Asked later how he managed to hold off the peloton for his win, De Bondt praised his fellow escapees for their combined efforts: “I think it’s a “we” question and not an “I” question. It was a collaboration right to the very end. We bought some time to speculate but in the end we didn’t speculate.
“I knew Affini was going to go from far in the sprint so I had to be on his wheel – and the pressure was going to be on Magnus, because he was the fastest and had the biggest palmares with Grand Tour stages.
“But I have to say that the collaboration between the four of us was magnificent. There was no moment of doubt, nobody skipped one turn, and everybody went full, full, full to the line.”
With his six previous wins on the Vuelta and one win on the Tour, Cort was clearly the dangerman. But De Bondt anticipated Affini’s early acceleration, darted on his wheel and then produced the requisite turn of speed that made him a maiden Grand Tour stage winner at the age of 30.
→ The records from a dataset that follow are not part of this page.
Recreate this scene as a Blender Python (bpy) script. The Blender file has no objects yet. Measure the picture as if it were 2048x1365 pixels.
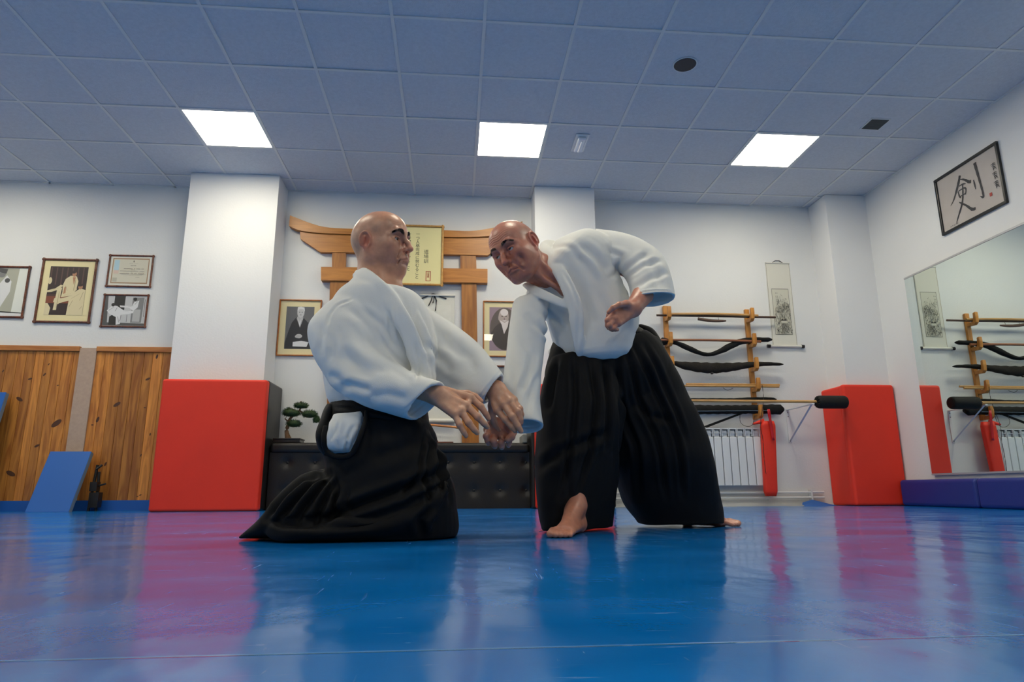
import bpy, math, random
import numpy as np
from mathutils import Vector, Matrix
random.seed(7)
RNG = np.random.RandomState(11)
scene = bpy.context.scene
COL = scene.collection

# ------------------------------------------------------------------ camera
F = 1321.0                                   # focal length in pixels of the 2048 wide frame
CAM = np.array([-.4597, -4.3664, .165])      # lens stands just above the mats
YAW, PIT, ROL = .0873, .2215, -.0053
def cam_basis(y, p, r):
    cy, sy, cp, sp, cr, sr = math.cos(y), math.sin(y), math.cos(p), math.sin(p), math.cos(r), math.sin(r)
    f = np.array([sy*cp, cy*cp, sp]); rt = np.array([cy, -sy, 0.]); up = np.cross(rt, f)
    return cr*rt+sr*up, -sr*rt+cr*up, f
RT, UP, FW = cam_basis(YAW, PIT, ROL)
cd = bpy.data.cameras.new('camera')
cd.sensor_width = 36; cd.sensor_fit = 'HORIZONTAL'; cd.lens = F/2048*36; cd.clip_start = .02; cd.clip_end = 60
cam = bpy.data.objects.new('camera', cd); COL.objects.link(cam)
cam.matrix_world = Matrix([[RT[0], UP[0], -FW[0], CAM[0]], [RT[1], UP[1], -FW[1], CAM[1]], [RT[2], UP[2], -FW[2], CAM[2]], [0, 0, 0, 1]])
scene.camera = cam
# ------------------------------------------------------------------ light and exposure
PANEL_STRENGTH = 23.5
PANEL_COLOR = (1.0, .925, .73)
world = bpy.data.worlds.new('world'); scene.world = world; world.use_nodes = True
world.node_tree.nodes['Background'].inputs[0].default_value = (.6, .75, 1, 1)
world.node_tree.nodes['Background'].inputs[1].default_value = .02
vs = scene.view_settings
vs.view_transform = 'Standard'; vs.look = 'None'; vs.gamma = 1; vs.exposure = 0.0; vs.use_curve_mapping = False
# ------------------------------------------------------------------ measuring helpers: a point of the photo on a plane of the room
def ray(px, py): return FW+(px-1024)/F*RT+(682.5-py)/F*UP
def at(px, py, Y):
    d = ray(px, py); return CAM+d*((Y-CAM[1])/d[1])
def atx(px, py, X):
    d = ray(px, py); return CAM+d*((X-CAM[0])/d[0])
def atz(px, py, Z):
    d = ray(px, py); return CAM+d*((Z-CAM[2])/d[2])
def V(*a): return np.array(a, float)
def unit(v): v = np.asarray(v, float); return v/(np.linalg.norm(v)+1e-12)

# ------------------------------------------------------------------ materials
def mat(name, color, rough=.6, metal=0., spec=.5, noise=None, bump=None, emit=None, sss=0., coat=0., sheen=0., trans=0.):
    """noise=(scale, amount, stretch xyz): brightness variation; bump=(scale, strength, stretch xyz)"""
    m = bpy.data.materials.new(name); m.use_nodes = True
    nt = m.node_tree; b = nt.nodes['Principled BSDF']
    b.inputs['Base Color'].default_value = (*color, 1); b.inputs['Roughness'].default_value = rough
    b.inputs['Metallic'].default_value = metal; b.inputs['Specular IOR Level'].default_value = spec
    if coat: b.inputs['Coat Weight'].default_value = coat; b.inputs['Coat Roughness'].default_value = .1
    if sheen: b.inputs['Sheen Weight'].default_value = sheen; b.inputs['Sheen Roughness'].default_value = .5
    if trans: b.inputs['Transmission Weight'].default_value = trans
    if sss:
        b.inputs['Subsurface Weight'].default_value = sss; b.inputs['Subsurface Radius'].default_value = (1, .35, .2); b.inputs['Subsurface Scale'].default_value = .01
    if emit: b.inputs['Emission Color'].default_value = (*emit[0], 1); b.inputs['Emission Strength'].default_value = emit[1]
    def tex(scale, stretch, detail=4):
        tc = nt.nodes.new('ShaderNodeTexCoord'); mp = nt.nodes.new('ShaderNodeMapping'); n = nt.nodes.new('ShaderNodeTexNoise')
        mp.inputs['Scale'].default_value = stretch; n.inputs['Scale'].default_value = scale; n.inputs['Detail'].default_value = detail
        nt.links.new(tc.outputs['Object'], mp.inputs[0]); nt.links.new(mp.outputs[0], n.inputs['Vector']); return n
    if noise:
        n = tex(noise[0], noise[2] if len(noise) > 2 else (1, 1, 1))
        mr = nt.nodes.new('ShaderNodeMapRange'); mr.inputs['From Min'].default_value = .3; mr.inputs['From Max'].default_value = .7
        mr.inputs['To Min'].default_value = 1-noise[1]; mr.inputs['To Max'].default_value = 1+noise[1]
        mx = nt.nodes.new('ShaderNodeMix'); mx.data_type = 'RGBA'; mx.blend_type = 'MULTIPLY'; mx.inputs['Factor'].default_value = 1
        mx.inputs['A'].default_value = (*color, 1); nt.links.new(n.outputs['Fac'], mr.inputs[0]); nt.links.new(mr.outputs[0], mx.inputs['B'])
        nt.links.new(mx.outputs['Result'], b.inputs['Base Color'])
    if bump:
        n = tex(bump[0], bump[2] if len(bump) > 2 else (1, 1, 1))
        bp = nt.nodes.new('ShaderNodeBump'); bp.inputs['Strength'].default_value = bump[1]; bp.inputs['Distance'].default_value = .01
        nt.links.new(n.outputs['Fac'], bp.inputs['Height']); nt.links.new(bp.outputs[0], b.inputs['Normal'])
    return m
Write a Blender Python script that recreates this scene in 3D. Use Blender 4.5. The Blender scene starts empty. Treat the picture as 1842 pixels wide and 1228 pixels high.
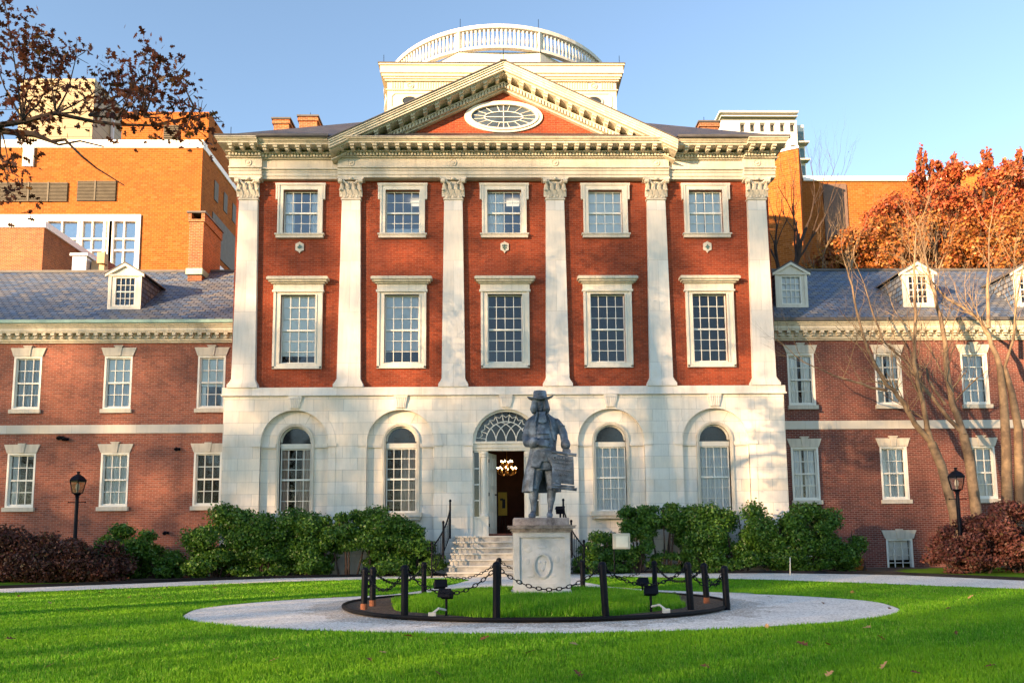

‘We saved the day!’ – Carapaz on ‘stressful’ Stage 18

The focus will now switch to the battle for pink with a mountainous foray into Slovenia on Friday followed by Saturday’s showpiece Stage 20 in the Dolomites ahead of the final-day time trial in Verona. Just three seconds separate Hindley in second and Carapaz in pink, with Spain’s Mikel Landa (Bahrain Victorious) still in with a shout at 1’05” in third.